By exploiting these features in the ways described, an attacker can extend the impact of a single domain controller attack to include one or more of the following:

  • The configuration of the forest
  • The configuration of any domain in the forest
  • Any application that relies on data stored in any domain of the forest or in the configuration container of the forest
  • Any computer that is joined to the forest, including data stored on those computers or services running on those computers
  • Any resource in any domain outside the attacked forest that trusts a domain inside the attacked forest, and to which users in the attacked forest have been granted access

For the reasons discussed here, organizations that participate in a forest cannot be isolated from any service administrator in the forest, and must trust all personnel that have physical access to domain controllers.
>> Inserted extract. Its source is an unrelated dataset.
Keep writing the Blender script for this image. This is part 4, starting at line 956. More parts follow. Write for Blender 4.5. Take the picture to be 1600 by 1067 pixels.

As a result, these organizations must take steps to mitigate or limit the vulnerabilities that result from the requirement to trust service administrators and the potential for unauthorized access to domain controllers.

Note

The above two characteristics of Active Directory cannot be used to launch attacks between domains in different forests if the proper precautions are observed:

  • To protect against authorization data spoofing attacks, use the SID filtering feature on external trust links between domains in different forests. For more information about SID filtering, see article 309172 in the Microsoft Knowledge Base at http://search.support.microsoft.com/.
  • No data partitions are shared or replicated between domain controllers in different forests. Users and administrators from externally-trusted domains in remote forests can only update security-sensitive data in a forest if they are specifically granted write access to that data. Do not grant access to security-sensitive data to users from externally trusted domains unless those users and the service administrators of the remote domain are as trusted as the service administrators of your forest.